What you need to do:
Extract every line where the string "from" appears.

--- Begin Working data ---

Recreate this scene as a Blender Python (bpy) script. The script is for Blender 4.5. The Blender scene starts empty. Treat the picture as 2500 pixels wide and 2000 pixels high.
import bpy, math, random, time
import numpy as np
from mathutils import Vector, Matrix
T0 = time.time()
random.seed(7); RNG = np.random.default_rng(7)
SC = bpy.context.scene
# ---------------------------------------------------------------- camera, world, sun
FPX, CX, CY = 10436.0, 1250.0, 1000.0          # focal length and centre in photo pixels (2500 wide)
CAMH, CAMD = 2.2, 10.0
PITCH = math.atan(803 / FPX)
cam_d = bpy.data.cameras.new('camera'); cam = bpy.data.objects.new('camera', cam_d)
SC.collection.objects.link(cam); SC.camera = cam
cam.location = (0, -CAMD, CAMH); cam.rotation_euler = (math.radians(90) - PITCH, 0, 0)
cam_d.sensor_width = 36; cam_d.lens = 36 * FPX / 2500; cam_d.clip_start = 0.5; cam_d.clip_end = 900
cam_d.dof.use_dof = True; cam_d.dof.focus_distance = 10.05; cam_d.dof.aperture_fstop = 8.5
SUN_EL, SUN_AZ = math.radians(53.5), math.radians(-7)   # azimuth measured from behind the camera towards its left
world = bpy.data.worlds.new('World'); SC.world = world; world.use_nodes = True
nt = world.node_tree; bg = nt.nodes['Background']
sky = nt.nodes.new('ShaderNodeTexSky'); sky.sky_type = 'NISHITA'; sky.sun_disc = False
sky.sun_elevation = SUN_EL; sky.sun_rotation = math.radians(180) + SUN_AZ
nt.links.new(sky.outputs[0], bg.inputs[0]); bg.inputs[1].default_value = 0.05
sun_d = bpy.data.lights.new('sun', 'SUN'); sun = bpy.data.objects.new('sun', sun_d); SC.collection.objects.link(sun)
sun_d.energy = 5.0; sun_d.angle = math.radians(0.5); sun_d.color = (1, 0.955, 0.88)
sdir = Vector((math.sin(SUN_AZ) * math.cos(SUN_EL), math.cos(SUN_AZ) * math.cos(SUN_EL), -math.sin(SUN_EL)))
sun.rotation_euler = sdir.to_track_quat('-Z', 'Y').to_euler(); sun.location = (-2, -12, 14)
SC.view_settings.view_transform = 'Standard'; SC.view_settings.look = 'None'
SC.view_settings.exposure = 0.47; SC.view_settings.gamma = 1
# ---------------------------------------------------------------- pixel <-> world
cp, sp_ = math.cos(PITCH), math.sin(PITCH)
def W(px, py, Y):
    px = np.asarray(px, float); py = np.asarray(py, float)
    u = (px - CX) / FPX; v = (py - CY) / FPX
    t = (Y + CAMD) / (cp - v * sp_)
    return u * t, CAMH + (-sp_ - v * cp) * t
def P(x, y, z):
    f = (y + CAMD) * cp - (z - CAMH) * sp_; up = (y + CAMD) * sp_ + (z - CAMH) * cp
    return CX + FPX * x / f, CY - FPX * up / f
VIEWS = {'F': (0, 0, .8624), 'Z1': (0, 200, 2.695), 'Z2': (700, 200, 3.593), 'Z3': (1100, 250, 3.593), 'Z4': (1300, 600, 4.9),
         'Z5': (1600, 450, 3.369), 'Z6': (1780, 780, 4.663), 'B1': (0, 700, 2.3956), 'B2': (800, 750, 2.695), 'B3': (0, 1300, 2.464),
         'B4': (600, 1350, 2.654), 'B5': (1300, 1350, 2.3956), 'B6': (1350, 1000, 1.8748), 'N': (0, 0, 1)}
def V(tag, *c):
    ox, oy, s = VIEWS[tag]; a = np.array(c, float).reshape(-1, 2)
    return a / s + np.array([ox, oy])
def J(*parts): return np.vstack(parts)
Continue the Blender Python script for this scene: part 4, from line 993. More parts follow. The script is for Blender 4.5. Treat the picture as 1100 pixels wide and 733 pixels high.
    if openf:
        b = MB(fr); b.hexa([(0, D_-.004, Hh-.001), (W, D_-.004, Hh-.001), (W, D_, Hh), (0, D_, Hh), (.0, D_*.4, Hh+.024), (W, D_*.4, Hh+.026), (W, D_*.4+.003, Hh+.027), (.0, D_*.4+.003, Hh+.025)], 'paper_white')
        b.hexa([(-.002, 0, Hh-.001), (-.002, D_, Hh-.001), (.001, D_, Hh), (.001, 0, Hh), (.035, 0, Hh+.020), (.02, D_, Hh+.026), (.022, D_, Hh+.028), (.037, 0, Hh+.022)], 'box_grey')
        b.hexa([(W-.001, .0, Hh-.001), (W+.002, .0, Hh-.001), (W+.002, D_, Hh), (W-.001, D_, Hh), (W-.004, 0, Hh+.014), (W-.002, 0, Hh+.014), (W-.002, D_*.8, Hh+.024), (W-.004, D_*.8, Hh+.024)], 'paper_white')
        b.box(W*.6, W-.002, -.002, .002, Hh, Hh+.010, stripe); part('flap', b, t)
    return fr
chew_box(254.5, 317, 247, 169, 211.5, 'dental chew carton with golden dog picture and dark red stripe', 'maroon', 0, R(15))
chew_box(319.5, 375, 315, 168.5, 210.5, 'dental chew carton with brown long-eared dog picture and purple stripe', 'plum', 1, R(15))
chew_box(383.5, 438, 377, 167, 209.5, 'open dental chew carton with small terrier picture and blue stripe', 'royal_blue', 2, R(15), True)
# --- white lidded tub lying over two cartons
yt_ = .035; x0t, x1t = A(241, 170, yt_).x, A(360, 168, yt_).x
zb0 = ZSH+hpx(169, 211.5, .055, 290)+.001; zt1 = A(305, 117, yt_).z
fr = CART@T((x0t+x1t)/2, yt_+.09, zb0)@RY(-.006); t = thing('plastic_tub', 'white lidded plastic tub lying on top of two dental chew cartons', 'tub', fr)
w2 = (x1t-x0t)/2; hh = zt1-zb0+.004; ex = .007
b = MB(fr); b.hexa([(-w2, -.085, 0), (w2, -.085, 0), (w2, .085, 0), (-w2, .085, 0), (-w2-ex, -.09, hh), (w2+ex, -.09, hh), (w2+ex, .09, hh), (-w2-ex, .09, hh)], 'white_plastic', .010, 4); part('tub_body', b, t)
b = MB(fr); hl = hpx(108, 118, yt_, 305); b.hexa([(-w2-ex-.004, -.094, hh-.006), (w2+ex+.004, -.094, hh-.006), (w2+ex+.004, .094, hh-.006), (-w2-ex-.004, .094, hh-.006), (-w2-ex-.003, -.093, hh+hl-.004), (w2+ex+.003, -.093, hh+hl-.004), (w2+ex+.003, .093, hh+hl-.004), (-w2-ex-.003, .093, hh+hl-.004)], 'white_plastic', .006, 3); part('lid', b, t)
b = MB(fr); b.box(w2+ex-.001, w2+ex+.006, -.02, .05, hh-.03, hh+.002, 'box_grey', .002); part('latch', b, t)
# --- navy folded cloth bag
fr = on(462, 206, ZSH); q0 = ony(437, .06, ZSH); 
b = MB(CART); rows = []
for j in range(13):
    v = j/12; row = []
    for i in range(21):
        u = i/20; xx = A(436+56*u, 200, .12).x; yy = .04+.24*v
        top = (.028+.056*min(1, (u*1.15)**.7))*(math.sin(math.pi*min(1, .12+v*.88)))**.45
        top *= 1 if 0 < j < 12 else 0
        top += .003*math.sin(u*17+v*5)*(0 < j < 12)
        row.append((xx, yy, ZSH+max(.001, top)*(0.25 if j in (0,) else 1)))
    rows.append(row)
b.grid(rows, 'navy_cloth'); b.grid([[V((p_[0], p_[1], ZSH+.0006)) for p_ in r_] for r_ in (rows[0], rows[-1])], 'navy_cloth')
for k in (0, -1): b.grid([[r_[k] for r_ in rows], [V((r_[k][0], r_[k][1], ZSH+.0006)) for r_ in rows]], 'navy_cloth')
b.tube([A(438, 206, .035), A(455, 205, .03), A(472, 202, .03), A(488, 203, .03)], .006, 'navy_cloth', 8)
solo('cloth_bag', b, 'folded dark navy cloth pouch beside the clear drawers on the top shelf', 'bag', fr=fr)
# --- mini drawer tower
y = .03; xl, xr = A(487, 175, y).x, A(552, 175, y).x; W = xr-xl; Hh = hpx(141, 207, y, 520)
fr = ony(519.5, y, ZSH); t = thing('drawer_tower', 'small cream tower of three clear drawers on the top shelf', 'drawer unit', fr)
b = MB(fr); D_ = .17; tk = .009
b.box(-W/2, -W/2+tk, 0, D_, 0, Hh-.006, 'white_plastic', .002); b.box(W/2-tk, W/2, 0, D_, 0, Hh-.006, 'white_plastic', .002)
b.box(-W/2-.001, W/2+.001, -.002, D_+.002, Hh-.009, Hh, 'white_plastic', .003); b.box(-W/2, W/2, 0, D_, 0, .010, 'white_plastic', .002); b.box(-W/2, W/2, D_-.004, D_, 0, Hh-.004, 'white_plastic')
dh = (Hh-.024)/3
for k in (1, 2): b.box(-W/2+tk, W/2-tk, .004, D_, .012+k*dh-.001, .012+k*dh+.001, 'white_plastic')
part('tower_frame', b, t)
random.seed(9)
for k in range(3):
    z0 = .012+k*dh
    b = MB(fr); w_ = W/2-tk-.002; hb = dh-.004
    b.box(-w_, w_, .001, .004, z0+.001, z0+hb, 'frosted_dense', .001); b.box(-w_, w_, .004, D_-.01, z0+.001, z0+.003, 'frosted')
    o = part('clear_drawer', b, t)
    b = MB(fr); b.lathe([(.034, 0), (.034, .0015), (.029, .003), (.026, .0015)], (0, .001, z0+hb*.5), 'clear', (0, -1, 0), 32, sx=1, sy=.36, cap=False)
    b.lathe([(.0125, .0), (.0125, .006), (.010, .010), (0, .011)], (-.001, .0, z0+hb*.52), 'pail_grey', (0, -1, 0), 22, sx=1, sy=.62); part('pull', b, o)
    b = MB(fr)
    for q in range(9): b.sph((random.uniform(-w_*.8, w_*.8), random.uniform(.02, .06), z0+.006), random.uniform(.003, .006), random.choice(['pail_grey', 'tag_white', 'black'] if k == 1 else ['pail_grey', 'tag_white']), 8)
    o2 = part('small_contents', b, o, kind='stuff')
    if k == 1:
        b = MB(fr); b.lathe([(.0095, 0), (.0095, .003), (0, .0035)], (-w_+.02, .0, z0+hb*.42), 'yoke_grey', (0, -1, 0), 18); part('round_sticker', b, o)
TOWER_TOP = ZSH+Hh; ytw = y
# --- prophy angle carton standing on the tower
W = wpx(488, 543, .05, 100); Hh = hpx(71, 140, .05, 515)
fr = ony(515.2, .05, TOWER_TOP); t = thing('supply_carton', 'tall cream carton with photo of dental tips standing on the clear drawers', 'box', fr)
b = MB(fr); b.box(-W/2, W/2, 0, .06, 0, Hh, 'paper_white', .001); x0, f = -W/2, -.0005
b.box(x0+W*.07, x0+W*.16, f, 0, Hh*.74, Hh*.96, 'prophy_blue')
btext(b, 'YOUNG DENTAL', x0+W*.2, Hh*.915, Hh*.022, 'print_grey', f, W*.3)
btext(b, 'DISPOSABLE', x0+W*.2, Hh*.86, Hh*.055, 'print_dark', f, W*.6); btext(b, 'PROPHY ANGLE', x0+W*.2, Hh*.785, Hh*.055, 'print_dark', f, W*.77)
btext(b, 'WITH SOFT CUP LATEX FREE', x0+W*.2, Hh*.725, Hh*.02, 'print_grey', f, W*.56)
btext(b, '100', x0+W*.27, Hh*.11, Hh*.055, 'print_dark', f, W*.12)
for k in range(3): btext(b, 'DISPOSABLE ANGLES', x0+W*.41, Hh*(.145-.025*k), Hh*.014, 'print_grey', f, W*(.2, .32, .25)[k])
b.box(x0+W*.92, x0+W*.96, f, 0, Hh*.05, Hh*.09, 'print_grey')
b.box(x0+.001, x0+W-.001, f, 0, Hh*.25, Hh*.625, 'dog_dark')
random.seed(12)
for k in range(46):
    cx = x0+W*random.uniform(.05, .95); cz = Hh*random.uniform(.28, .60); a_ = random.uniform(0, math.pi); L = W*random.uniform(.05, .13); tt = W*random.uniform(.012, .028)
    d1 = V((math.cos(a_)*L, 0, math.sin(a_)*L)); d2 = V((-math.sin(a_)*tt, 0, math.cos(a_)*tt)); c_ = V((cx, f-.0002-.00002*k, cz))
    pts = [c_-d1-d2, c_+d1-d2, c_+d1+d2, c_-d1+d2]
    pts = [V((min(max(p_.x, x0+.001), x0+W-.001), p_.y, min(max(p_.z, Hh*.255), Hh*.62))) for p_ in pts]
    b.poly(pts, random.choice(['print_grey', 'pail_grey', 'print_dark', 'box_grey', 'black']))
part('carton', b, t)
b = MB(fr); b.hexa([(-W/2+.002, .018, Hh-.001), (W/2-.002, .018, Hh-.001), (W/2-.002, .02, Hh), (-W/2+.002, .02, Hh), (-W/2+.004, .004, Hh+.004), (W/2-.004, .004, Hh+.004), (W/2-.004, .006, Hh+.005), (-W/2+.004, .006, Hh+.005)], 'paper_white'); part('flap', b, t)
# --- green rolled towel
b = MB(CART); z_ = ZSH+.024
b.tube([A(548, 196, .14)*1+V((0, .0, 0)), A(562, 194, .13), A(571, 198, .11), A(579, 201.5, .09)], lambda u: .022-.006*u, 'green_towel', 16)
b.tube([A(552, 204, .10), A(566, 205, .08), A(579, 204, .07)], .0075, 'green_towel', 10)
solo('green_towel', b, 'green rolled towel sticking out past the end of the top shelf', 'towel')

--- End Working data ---

Solution for this exercise:
from mathutils import Vector, Matrix
SUN_EL, SUN_AZ = math.radians(53.5), math.radians(-7)   # azimuth measured from behind the camera towards its left
Continue the Blender Python script for this scene: part 4, from line 993. More parts follow. The script is for Blender 4.5. Treat the picture as 1100 pixels wide and 733 pixels high.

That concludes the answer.